That's partly my fault. I should, as a simple courtesy, have sent qayak a PM, either shortly before beginning this thread (to let him know I was thinking of starting such a thread) or immediately after (to let him know such a thread had been started). I did bump the thread in which his post originally appeared, raising questions about his post and posting a link to the thread I was starting here -- but by then the Michael Moore thread in which his post appeared had been dormant for several days, so I should not have assumed he would see that post.
Actually, I saw your post that you were starting this thread, and looked for the thread, but couldn't find it as I was looking in Politics. I only came across it here by chance - I don't visit CT very often. So maybe he just doesn't know the thread is here.
I think (from the dizzy heights of knowing nothing about the affair apart from what I've read here) that he might have a grain of truth in what he's saying. It's an interesting scenario.
There had been a success in outlawing school segregation, and the black activist movement was talking about organising a boycott of buses as the next move. However, a "test case" was necessary. The first cases considered were rejected because of various failings or flaws in the people involved. (Incidentally, I find it interesting that all the refuse-to-move people mentioned as being considered as possible candidates were female - nice trick, use the ingrained sexism of the society and its consequent distaste for roughing up women to your advantage!)
So, if you're an activist and a leader of activists involved in this movement, you know what's going on. I would imagine that tactics had been discussed - how do we get the word out to people that a boycott is on, can we rely on its being sufficiently supported, how do people get to work if this drags on, that sort of thing. So an outline feasibility plan would be in place.
What it needs is a suitable test case. And for whatever reasons, Claudette Colvin and Mary Louise Smith were neither of them considered suitable. At this point, you aren't
human if you aren't casting your mind around as to what sort of person might make a good case, and then progressing on to think, well, who do we know who might fit? Or, could
I do it?
Now whether this was ever discussed aloud, I don't know. It may have been discussed unofficially over a cup of tea, even if not officially, in committee. Knowing political activists, I'd be surprised if there wasn't at least a bit of speculation.
What I suspect is that there was a fairly clear view among the activists of what sort of person would fit the bill, and quite probably even an unofficial sort of "short list" of candidates - quite possibly not even spoken aloud, just sort of a number of people seeing the obvious, or even these people themselves simply self-identifying as candidates. Rosa Parks - married, respectable, respected, middle-aged, female - she may have been one of several or indeed many, but I suspect the thought had crossed someone's mind. And I think it had probably crossed hers.
Now I'm not suggesting that Rosa was in any way officially elected, or nominated, or anything like that. And I'm not suggesting that anyone at all had any idea what was going to happen on that particular bus. Events tend to show that nobody was ready to leap into action the minute it happened.
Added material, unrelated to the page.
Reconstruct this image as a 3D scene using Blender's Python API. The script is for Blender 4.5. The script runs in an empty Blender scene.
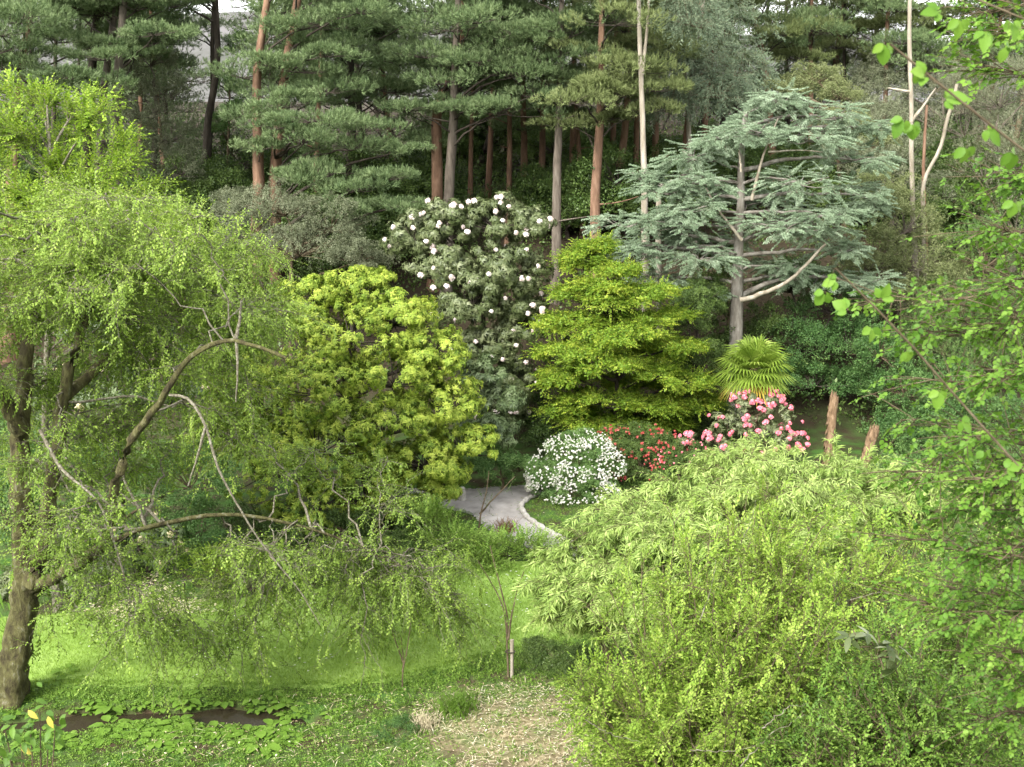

But the basic plan was indeed there, and Rosa knew it.
The explanation of the bus system given by Foolmewunz is quite fascinating. The front four rows were reserved for whites. However, once they were filled, another white coming on would trigger an evacuation of row 5. Must have happened all the time.
Now, if I was caught in that system, and didn't want my journey disturbed, or didn't want the humiliation of being summarily ejected from my seat, I think I'd try to sit as far back as I could when I first boarded the bus. (I even wonder if it might not have been good southern courtesy for the men to allow the women the rear seats so as to spare them the hassle, but that's pure speculation, nobody has mentioned that ever happening.) But where did Rosa sit?
Row 5.
OK, I have no evidence at all that she had any choice in the matter, maybe all the other seats closer to the back were already filled when she boarded (except, the story rather implies that there were still spare seats.) I have no evidence at all that Rosa deliberately chose to sit there because that was the seat with the highest chance of triggering an incident. I merely observe that this was the seat she was on.
If Rosa Parks herself stated that when she boarded that bus she had no thought in her head about the bus boycott that the activists (of whom she was one) were discussing, I would believe her. If she stated that when she decided not to give up her seat she had no thought in her head about the bus boycott, I would believe her. Sometimes events do just happen.
However, think about it. She is a veteran civil rights activist, committee member and leader. This bus boycott has been actively discussed, but the provisional plans have not been able to be progressed for want of a suitable test case. Rosa was smart enough to realise that she would eminently qualify as a test case, even if there had been no open discussion of the matter. And Rosa sat in the very seat with the highest probability of being asked to move.
I wonder how many times she'd done just that before the evening of Thursday, December 1, 1955? Knowing that if she went through with it her life would be turned upside down, made very unpleasant indeed, and that she'd probably lose her job.
My own view is that there's a fair probability that Rosa Parks planted herself.
The woman was a heroine of the first water, and I wish I'd had the privilege of shaking her hand.
Rolfe.
PS. Didn't see Carnivore's post until I'd posted this. I see we're thinking along much the same lines.